Con Lucia, la relación duró varios meses. Su piel era limpia, comía mucho aguacate para que no le salieran granos -me decía-. Su cuerpo alto y delgado me deleitaba, hasta que otro amigo le ofreció mejor futuro y le prometió vivir como una reina. A lo mejor ellos ya habían bailado apretaditos.

Por situaciones como esta, en las charlas los amigos comentábamos: “Cuando uno se consigue una novia, no debe ser tan bonita, porque no falta el hombre vanidoso que la conquiste y nos dejan mirando para el cielo contando las estrellas”. Aun así, después de una traición, se le daban las gracias a la dama por las alegrías y emociones vividas a su lado.

Meses después en otra feria, apareció la mujer de mis sueños con un mensaje impreso en su camiseta transparente: “Me muero de ganas de estar contigo y hacerte feliz”, de los Tupamaros. Con su dulce mirada y provocativa minifalda, asistimos a reuniones bailables, disfrutamos los 14 Cañonazos del momento y la música tropical que sonaba en el eje Cafetero: el “Disco del año”, “Los mejores del Año”, “Viejoteca Pura”, “Fiesta en mi casa”, “Síganme Los Buenos”, “Los Corraleros” y tantos otros.

Gracias a esta música, hoy conservo recuerdos de cómo nos divertimos en las integraciones y en las festividades de fin de año. Cuando recuerdo haber estado tan cerca del “Loco Gustavo Quintero”, en una de las ferias de Manizales en la caseta “Torres de Chipre”, me convenzo de que no debo perder la costumbre de ser feliz con esta música.

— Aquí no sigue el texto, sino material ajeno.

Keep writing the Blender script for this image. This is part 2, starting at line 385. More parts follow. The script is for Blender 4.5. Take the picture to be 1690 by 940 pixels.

Por esa época de bonanza cafetera, existieron sitios en Armenia como: Isla De Capri, piscina y bailadero vía aeropuerto, uno de los más visitados. Otros estaban más cerca: La Escalera del Ritmo en el sector galería, donde las discusiones por celos llevaban al pleito y al desorden. Discotecas como: El Padrino y La Naranja Mecánica, eran sitios preferidos y una de las más visitadas del centro de la ciudad era “Arde Paris”, miren ustedes la ironía, un día cualquiera desapareció envuelto en llamas.

La música de Gildardo Montoya y Joaquín Bedoya los más talentosos compositores, exponentes de la parranda antioqueña cada fin de año, animan todavía la llegada de la navidad con estrofas como:

Si hubiera huevos le fritaba uno

Pero, ¿cómo hago si no hay manteca?

Si hubiera queso le daba un pedazo

Pero, pá qué si es que no hay arepa.

Hoy día en Armenia existe la viejoteca “El Duende”, preferida los domingos para la diversión y la añoranza.